## DATA SHOWN
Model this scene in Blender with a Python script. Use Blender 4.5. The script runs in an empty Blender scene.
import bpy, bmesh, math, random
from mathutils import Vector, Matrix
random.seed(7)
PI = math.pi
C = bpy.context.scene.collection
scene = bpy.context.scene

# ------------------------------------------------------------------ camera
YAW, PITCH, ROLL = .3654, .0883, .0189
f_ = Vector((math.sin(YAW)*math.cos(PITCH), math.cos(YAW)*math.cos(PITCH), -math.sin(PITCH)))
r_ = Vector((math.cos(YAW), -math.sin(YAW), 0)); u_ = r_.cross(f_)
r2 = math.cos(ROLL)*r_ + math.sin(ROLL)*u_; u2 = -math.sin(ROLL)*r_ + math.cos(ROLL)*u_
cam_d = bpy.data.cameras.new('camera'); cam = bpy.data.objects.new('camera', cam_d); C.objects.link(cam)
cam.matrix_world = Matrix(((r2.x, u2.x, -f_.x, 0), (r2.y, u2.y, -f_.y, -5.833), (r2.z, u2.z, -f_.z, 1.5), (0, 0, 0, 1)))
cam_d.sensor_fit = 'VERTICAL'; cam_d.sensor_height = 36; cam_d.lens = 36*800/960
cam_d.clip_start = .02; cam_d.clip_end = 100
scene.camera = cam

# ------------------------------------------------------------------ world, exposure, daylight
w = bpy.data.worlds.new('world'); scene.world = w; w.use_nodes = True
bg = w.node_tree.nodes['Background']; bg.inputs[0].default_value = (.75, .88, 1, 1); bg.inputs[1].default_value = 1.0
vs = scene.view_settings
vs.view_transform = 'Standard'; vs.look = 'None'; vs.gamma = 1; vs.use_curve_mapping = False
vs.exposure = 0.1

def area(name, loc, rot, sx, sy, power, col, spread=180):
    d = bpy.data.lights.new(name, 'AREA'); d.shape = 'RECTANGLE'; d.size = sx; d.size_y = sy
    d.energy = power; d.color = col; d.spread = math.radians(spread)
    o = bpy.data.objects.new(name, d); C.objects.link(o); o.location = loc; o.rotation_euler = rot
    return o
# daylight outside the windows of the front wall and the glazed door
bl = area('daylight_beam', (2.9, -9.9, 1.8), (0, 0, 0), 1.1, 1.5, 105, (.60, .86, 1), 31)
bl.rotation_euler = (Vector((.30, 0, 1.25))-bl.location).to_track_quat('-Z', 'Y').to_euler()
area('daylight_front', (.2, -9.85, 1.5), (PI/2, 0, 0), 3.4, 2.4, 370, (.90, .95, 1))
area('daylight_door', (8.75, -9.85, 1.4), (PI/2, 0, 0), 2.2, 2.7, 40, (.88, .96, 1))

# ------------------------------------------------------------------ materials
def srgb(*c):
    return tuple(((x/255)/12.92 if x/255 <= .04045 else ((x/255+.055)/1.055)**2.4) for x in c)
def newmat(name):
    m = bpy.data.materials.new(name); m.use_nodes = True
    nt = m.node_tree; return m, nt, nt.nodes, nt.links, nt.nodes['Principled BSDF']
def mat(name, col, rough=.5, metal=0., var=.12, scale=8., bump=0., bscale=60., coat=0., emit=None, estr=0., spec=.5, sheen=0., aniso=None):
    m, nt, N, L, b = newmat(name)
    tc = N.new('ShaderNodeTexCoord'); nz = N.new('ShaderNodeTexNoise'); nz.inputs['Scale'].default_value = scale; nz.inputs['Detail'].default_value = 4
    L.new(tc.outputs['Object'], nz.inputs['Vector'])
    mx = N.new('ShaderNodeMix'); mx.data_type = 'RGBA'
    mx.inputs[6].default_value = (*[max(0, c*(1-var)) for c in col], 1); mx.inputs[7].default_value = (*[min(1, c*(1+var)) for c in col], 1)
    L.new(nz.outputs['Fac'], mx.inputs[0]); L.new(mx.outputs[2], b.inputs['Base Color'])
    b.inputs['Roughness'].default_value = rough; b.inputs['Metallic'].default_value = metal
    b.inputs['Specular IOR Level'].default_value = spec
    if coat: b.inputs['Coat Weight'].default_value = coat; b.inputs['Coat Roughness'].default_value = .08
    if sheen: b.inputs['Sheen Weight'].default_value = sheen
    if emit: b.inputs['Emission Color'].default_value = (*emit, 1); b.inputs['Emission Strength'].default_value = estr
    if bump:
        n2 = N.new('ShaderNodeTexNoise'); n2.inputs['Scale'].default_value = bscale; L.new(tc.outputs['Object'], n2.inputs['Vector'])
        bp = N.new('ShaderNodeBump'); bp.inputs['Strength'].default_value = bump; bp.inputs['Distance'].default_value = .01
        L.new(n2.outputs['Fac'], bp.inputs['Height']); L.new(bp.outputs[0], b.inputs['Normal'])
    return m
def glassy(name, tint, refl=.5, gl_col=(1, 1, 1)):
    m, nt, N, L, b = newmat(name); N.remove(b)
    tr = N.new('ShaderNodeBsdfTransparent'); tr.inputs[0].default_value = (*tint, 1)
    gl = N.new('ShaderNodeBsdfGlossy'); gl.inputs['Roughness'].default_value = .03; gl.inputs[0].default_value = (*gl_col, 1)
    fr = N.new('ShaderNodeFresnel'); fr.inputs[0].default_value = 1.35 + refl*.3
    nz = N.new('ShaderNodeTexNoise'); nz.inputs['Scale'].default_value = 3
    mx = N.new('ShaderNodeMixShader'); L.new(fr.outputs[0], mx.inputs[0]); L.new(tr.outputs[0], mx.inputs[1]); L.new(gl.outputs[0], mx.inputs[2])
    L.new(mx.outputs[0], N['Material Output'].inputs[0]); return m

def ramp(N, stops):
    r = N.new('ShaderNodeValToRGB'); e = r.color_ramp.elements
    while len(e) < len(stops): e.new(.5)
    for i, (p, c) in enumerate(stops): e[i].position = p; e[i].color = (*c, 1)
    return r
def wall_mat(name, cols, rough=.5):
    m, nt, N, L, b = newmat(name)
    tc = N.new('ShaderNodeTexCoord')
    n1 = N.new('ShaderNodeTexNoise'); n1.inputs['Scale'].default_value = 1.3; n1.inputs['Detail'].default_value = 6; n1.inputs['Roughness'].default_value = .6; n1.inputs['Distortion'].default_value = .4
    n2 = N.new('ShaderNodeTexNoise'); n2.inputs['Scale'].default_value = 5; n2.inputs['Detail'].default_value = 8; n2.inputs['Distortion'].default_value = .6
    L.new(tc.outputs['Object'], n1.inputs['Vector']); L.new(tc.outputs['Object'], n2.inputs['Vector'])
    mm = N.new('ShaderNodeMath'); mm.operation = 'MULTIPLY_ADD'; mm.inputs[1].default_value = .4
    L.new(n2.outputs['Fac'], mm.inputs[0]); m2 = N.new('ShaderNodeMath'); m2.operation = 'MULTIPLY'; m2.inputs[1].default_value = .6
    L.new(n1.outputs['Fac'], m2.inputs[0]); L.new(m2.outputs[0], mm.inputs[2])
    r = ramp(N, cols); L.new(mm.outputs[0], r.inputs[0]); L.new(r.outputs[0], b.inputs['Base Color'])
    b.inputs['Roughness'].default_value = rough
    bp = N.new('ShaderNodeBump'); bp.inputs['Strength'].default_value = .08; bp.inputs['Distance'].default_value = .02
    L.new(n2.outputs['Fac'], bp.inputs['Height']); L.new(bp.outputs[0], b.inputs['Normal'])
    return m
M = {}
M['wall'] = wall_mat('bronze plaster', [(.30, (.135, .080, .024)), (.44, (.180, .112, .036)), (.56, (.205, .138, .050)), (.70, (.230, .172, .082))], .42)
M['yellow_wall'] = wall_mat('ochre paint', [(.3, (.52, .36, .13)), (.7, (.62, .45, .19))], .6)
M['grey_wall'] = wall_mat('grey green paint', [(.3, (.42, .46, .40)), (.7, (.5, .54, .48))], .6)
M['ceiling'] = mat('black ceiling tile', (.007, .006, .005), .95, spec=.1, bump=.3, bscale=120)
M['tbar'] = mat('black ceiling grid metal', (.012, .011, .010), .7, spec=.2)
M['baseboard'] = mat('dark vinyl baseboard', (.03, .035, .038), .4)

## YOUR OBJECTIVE
Copy out the listing above, line by line and exactly, from its first line to the line holding "scene = bpy.context.scene", inclusive.

## EXERCISE RESPONSE
Model this scene in Blender with a Python script. Use Blender 4.5. The script runs in an empty Blender scene.
import bpy, bmesh, math, random
from mathutils import Vector, Matrix
random.seed(7)
PI = math.pi
C = bpy.context.scene.collection
scene = bpy.context.scene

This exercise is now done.